McCormick was one of the first women allowed to fight bull in Mexico in the same manner as men - on foot instead of on horseback and with fully grown bulls. For more than ten years, the Missouri-born matadora performed in more than 300 fights and was gored six times. In 1963, Sports Illustrated said that McCormick "may well be the greatest woman bullfighter who ever lived."

McCormick, who began bullfighting after realizing she didn't have a career in music, exited the arena in the early 1960s, complaining that the bulls had become too small. After retiring, she spent her time painting watercolors of horses and bulls and working as an administrative assistant at Pasadena's Art Center College of Design.

Patricia Lee McCormick was born in St. Louis on Nov. 18, 1929, and moved with her parents to Big Spring, Texas, when she was 13. The only child of a petroleum engineer, she graduated from high school in 1948.

She spent some time studying music at the University of Texas, but being discouraged, she then took up painting at what was then Texas Western College in El Paso.

When she was 7, McCormick attended a bullfight with her parents in Mexico City. She later recalled "falling in love" that day with a matador who lost his shoes in the mud but continued to fight.

When she was 20 years old, the art student persuaded Alejandro de Herrera, a Juarez bullfighter, to train her. She reluctantly told her parents of her new passion after realizing that news of her upcoming appearance would be broadcast. Appalled, they rushed to El Paso for a meeting with her school's president

"Mother was all in tears: 'How could you? How could you have kept this a secret?'" she said in a 2006 interview for an oral history project in Del Rio.

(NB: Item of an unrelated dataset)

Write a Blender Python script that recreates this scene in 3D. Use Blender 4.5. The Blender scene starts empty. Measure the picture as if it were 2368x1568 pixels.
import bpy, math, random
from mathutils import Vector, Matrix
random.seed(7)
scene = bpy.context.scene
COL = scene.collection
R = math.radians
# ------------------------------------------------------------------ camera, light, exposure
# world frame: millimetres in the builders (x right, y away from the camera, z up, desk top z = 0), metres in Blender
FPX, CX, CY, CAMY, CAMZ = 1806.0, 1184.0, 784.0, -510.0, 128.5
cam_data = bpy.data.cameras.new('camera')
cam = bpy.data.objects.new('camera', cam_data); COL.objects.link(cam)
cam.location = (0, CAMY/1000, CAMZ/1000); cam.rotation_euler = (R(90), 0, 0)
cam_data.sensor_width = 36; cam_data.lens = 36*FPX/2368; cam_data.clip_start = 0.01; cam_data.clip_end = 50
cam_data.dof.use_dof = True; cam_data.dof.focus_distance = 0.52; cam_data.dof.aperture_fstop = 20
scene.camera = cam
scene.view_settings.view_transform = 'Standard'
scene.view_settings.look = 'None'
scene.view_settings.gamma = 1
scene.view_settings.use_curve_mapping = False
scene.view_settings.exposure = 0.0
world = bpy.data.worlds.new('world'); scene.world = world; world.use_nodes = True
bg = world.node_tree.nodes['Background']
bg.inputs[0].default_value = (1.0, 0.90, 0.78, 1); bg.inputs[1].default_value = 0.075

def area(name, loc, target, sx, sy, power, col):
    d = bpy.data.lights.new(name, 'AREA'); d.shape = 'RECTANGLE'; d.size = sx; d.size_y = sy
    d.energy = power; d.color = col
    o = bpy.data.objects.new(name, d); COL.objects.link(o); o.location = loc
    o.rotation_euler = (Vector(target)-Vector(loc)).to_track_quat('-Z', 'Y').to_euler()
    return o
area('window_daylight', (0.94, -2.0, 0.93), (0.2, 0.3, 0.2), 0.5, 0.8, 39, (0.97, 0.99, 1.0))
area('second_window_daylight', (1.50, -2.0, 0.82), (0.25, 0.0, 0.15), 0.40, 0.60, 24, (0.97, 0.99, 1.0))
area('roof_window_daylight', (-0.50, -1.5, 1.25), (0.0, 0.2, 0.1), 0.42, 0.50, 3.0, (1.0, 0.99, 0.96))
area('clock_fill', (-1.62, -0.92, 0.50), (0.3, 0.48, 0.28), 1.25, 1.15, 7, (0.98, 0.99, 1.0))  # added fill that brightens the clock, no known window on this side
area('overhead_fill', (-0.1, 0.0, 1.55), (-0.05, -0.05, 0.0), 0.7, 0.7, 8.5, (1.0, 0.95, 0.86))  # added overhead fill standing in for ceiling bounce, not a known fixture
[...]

But McCormick was adamant. "I had a manager, I had a sponsor, I had an impresario and a contract with nine fights," she said. "That's hard to beat."

"She was of an era that was very, very difficult for women," retired bullfighter Honey Anne Haskin, also known as Ana de Los Angeles, told The Times. "There were other women who were very, very good, but the one everyone talked about with respect and admiration was Patricia McCormick."

However, McCormick was not allowed to wear the male matador's glittering traje de luces, or suit of lights, and she was never allowed to take the alternativa — an initiation ceremony that would have signified parity with the top male bullfighters of her day.

"It would have become a vicious circle in the end," she once said. "For once I became a full-fledged matadora de toros, the recognized matadores would have refused to appear with me. I couldn't win for losing!"

Winning respect in the male-dominated discipline was next to impossible.

"She fights larger bulls than does any other woman ... and she kills well," said Carlos Arruza, a renowned torero who died in 1966. "Her only defect is that she is a woman."

McCormick wrote a book in 1954 about her time in the arena entitled "Lady Bullfighter."

She never married and had no children. She is survived by a cousin.